**INFORMATION SHOWN:**
■ ■ ■ ■

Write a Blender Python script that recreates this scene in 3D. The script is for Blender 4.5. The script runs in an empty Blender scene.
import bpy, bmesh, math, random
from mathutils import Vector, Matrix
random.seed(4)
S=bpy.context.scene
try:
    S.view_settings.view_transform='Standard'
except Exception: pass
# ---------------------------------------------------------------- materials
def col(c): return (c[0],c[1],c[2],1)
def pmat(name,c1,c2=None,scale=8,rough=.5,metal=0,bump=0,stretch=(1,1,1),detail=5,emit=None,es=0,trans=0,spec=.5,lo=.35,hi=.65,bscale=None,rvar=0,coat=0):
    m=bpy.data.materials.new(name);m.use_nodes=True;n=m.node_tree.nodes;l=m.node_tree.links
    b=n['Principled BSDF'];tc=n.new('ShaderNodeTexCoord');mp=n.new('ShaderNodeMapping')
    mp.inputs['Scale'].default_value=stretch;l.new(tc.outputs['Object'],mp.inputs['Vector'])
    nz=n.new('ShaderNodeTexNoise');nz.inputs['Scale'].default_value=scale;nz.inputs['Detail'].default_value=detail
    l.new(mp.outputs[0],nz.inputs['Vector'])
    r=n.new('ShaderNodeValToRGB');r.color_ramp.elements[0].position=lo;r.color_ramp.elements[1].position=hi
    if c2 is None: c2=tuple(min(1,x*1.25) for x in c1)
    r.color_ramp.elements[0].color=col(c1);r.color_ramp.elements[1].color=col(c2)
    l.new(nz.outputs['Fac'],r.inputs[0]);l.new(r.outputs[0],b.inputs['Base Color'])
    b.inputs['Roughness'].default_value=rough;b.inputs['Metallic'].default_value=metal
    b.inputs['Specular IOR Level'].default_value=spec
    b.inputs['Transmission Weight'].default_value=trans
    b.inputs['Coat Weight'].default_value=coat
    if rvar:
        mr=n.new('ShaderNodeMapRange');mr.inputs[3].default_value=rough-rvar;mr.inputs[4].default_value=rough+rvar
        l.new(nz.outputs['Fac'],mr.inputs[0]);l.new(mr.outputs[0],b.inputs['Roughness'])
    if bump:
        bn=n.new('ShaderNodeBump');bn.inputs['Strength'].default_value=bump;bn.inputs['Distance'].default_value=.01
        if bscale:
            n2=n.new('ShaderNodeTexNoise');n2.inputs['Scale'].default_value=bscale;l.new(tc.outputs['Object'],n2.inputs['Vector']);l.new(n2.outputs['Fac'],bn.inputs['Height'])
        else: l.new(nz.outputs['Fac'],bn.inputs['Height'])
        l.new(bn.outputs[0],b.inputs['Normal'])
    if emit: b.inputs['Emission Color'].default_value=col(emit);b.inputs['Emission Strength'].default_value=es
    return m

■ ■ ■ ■

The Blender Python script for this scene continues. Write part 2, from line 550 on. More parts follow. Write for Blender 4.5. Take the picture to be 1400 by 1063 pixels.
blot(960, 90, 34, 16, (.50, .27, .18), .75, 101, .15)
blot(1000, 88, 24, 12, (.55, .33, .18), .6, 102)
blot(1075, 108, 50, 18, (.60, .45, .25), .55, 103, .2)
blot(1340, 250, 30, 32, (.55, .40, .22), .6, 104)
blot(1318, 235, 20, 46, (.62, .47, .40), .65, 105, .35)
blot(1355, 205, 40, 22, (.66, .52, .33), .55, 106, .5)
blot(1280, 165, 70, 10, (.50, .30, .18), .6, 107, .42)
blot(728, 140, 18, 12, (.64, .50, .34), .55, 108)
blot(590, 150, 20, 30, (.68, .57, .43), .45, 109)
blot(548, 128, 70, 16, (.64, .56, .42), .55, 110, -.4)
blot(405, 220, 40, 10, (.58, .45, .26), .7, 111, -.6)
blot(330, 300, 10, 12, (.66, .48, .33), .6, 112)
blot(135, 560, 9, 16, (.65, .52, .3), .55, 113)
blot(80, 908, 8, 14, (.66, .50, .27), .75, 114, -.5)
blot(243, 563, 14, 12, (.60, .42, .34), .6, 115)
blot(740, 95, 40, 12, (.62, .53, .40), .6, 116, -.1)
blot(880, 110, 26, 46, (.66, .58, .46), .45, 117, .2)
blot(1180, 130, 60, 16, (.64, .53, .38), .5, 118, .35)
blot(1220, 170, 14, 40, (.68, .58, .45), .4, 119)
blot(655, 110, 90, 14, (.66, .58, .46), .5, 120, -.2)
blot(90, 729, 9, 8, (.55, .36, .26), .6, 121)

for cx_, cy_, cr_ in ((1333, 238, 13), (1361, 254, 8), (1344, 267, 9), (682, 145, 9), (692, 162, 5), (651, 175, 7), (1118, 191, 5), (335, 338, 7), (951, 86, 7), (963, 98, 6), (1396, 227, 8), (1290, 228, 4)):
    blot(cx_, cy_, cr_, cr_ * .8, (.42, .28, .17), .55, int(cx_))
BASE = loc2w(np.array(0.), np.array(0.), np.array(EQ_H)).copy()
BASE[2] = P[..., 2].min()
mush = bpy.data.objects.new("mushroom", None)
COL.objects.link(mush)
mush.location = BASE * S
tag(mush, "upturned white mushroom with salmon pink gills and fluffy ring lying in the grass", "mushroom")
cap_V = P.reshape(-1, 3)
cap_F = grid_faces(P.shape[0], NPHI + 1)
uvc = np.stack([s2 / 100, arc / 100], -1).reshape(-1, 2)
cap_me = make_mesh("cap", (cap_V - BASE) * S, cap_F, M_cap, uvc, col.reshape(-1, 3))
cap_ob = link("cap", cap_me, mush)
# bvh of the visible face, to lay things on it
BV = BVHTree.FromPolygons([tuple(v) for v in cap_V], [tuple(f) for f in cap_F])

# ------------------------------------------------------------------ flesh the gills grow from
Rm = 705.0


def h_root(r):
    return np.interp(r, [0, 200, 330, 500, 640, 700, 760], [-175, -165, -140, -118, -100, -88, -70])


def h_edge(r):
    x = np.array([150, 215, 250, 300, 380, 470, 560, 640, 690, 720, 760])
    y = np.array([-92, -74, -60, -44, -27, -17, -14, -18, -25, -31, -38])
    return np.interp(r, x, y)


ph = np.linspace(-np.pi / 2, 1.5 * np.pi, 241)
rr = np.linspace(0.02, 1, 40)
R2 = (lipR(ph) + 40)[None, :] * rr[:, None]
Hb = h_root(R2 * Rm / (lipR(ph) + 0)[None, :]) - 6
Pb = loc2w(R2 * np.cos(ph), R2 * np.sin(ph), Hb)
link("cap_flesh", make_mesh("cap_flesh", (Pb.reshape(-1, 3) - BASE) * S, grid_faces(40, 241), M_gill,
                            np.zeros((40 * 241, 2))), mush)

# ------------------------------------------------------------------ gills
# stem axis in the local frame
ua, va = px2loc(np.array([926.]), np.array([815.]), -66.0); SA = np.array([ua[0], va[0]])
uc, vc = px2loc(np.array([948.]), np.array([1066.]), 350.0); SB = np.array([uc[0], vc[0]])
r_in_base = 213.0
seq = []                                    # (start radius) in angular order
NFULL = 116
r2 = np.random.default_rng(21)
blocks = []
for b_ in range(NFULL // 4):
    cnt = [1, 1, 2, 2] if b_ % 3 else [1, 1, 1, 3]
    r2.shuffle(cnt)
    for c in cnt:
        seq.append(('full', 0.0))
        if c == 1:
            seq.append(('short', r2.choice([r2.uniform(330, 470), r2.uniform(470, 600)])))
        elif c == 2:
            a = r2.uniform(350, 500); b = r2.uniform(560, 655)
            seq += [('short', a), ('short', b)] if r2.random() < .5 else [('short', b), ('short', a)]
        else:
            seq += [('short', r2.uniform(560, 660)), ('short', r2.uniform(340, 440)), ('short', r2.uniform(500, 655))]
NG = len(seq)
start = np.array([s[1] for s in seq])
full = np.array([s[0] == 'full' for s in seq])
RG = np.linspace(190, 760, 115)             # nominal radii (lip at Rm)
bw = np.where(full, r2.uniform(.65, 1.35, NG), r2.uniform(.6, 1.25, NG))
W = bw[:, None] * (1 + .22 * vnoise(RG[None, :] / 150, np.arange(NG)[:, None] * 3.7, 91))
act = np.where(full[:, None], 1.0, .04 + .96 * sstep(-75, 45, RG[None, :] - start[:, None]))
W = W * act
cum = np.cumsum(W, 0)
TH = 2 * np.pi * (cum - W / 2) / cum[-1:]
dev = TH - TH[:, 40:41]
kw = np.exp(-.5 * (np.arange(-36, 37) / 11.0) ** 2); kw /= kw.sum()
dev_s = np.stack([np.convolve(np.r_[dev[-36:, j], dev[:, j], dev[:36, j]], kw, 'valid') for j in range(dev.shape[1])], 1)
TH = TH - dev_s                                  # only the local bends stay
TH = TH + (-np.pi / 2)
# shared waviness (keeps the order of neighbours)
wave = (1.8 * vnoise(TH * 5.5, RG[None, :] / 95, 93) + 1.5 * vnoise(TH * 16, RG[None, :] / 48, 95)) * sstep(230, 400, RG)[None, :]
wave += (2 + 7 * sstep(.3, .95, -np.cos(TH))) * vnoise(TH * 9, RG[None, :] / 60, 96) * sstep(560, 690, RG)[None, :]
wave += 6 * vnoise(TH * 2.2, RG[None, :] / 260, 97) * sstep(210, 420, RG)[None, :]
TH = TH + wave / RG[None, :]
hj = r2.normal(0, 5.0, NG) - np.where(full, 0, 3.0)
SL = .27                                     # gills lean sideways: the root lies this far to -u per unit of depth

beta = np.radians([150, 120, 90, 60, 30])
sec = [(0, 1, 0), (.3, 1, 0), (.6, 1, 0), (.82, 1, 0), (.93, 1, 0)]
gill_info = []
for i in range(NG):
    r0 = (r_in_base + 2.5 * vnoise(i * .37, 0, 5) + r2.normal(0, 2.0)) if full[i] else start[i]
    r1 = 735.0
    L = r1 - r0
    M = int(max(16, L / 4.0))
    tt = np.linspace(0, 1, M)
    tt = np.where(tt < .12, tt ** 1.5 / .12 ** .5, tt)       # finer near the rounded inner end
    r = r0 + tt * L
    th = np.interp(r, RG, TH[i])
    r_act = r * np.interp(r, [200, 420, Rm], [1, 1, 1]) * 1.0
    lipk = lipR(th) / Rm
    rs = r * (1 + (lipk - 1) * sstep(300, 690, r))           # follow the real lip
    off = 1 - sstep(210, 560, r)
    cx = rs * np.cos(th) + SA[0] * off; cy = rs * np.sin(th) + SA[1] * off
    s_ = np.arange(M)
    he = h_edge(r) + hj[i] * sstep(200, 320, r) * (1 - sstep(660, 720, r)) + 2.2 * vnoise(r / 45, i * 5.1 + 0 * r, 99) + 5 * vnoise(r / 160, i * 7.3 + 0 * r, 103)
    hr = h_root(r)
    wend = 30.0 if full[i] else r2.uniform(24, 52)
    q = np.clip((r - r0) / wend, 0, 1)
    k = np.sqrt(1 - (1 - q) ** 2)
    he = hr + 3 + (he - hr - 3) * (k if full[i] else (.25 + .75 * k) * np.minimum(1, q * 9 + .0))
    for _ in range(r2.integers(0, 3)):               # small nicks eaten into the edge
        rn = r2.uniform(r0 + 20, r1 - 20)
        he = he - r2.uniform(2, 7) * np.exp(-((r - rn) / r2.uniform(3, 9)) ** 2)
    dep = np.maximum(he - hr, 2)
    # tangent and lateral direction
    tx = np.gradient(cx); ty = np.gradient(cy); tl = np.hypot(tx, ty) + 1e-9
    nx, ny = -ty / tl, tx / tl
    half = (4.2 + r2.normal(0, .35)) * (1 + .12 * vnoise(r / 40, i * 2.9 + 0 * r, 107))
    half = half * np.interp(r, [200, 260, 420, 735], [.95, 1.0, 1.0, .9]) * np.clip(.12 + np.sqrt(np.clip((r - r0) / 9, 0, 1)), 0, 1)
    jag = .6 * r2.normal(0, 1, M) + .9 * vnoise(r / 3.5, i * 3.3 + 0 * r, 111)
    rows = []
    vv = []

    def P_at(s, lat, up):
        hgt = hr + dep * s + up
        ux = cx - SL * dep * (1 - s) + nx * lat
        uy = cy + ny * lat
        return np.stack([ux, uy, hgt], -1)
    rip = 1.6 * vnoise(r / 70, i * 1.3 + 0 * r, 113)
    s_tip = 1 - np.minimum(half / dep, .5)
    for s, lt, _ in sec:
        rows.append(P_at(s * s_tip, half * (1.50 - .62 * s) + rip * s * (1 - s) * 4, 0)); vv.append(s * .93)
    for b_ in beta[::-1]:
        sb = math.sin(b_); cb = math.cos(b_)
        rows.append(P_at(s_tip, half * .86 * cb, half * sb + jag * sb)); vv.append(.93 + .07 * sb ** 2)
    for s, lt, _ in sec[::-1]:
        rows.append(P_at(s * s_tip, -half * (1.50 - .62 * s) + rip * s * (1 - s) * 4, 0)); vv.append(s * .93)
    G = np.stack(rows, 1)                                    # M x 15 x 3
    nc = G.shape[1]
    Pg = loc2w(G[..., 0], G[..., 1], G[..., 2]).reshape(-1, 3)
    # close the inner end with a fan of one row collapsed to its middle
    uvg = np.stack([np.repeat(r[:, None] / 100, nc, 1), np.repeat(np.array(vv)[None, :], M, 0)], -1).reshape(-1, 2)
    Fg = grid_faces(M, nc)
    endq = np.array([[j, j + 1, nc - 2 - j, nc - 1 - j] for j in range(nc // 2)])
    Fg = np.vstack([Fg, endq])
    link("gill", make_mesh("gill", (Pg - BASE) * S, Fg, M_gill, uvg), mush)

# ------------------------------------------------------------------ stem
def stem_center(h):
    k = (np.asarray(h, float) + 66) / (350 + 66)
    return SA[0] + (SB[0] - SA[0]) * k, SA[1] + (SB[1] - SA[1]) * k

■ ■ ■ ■

**YOUR GOAL:**
Copy verbatim the line that contains "The Blender Python", the line that contains "blot(90, 729, 9, 8, (.55, .36, .26), .6, 121)", and all lines between them.

**RESPONSE TO THE TASK:**
The Blender Python script for this scene continues. Write part 2, from line 550 on. More parts follow. Write for Blender 4.5. Take the picture to be 1400 by 1063 pixels.
blot(960, 90, 34, 16, (.50, .27, .18), .75, 101, .15)
blot(1000, 88, 24, 12, (.55, .33, .18), .6, 102)
blot(1075, 108, 50, 18, (.60, .45, .25), .55, 103, .2)
blot(1340, 250, 30, 32, (.55, .40, .22), .6, 104)
blot(1318, 235, 20, 46, (.62, .47, .40), .65, 105, .35)
blot(1355, 205, 40, 22, (.66, .52, .33), .55, 106, .5)
blot(1280, 165, 70, 10, (.50, .30, .18), .6, 107, .42)
blot(728, 140, 18, 12, (.64, .50, .34), .55, 108)
blot(590, 150, 20, 30, (.68, .57, .43), .45, 109)
blot(548, 128, 70, 16, (.64, .56, .42), .55, 110, -.4)
blot(405, 220, 40, 10, (.58, .45, .26), .7, 111, -.6)
blot(330, 300, 10, 12, (.66, .48, .33), .6, 112)
blot(135, 560, 9, 16, (.65, .52, .3), .55, 113)
blot(80, 908, 8, 14, (.66, .50, .27), .75, 114, -.5)
blot(243, 563, 14, 12, (.60, .42, .34), .6, 115)
blot(740, 95, 40, 12, (.62, .53, .40), .6, 116, -.1)
blot(880, 110, 26, 46, (.66, .58, .46), .45, 117, .2)
blot(1180, 130, 60, 16, (.64, .53, .38), .5, 118, .35)
blot(1220, 170, 14, 40, (.68, .58, .45), .4, 119)
blot(655, 110, 90, 14, (.66, .58, .46), .5, 120, -.2)
blot(90, 729, 9, 8, (.55, .36, .26), .6, 121)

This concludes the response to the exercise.